Parenting can be divided into three major stages:
The first stage is what most often comes to mind regarding parenting—the oversight of a minor. Morally, legally, and practically, the parent has direct oversight of the child. (See: One Thing We Must Teach Our Kids)
The last stage is a friendship with the adult the parent helped produce. It’s a radically different stage which often has the same amount of worry as the first, but without any of the control and sometimes very little of the influence of the first stage.
Between the two is a difficult and often unclear transitionary period in which the child is becoming an adult (although not always acting like one) and the parent is losing influence and control even as the stakes of the child’s decisions increases at an exponential rate.
What often makes the transitionary period so difficult is we are unsure of who should have the final say. It’s obvious in the first stage—the parent always gets the final say. It should be obvious (although some people struggle with this) that the child turned adult gets the final say in their own lives. (See: How to Parent an Adult Child Who Is Making Bad Decisions)
Yet in between the two stages a struggle takes place. Most parents know they need to begin to release control of their children. And every child wants control (often far sooner than they deserve it). So who has the final say?
While the transitionary period of parenting will never be easy, there is a simple concept which can make it easier.
Parenting is a form of leadership. As a CEO runs a company, a parent is charged with oversight of their child until the child is old enough to oversee himself. Yet the parent is never the ultimate authority. Even in the earliest of years when the parent is making every decision for the child, the parent should be submitting themselves to God. (See: How Parents Influence Their Children)
If, from the beginning, the parents are submitting themselves to God, then when the child reaches the transitionary period, several things will happen:
1. The child will have seen submission modeled. We cannot do something we haven’t seen. By modeling submission, a parent empowers their child to submit. (See: Why You Should Never Yell at a Tee-Ball Umpire)

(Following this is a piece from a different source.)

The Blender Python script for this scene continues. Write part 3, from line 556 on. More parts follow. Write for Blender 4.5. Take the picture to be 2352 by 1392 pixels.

2. The child will understand their responsibility to submit to God. They may or may not submit, but if a parent submits to God, the child will know the Biblical principle of submission.
3. The parent will see their child’s rebellion as something against God and not against the parent. One of the biggest problems of parenting, especially parenting teenagers, is the child’s rebellion is taken personally by the parent. We allow their behavior to define us. When we have a proper view of submission, we realize their behavior is between them and God.
Parenting is a gift from God. It comes with great responsibility. Yet parents should never consider themselves as having the final say. From the moment the child is born until he/she is a fully operating adult, parents should understand they have a responsibility before God but that God ultimately has the final say.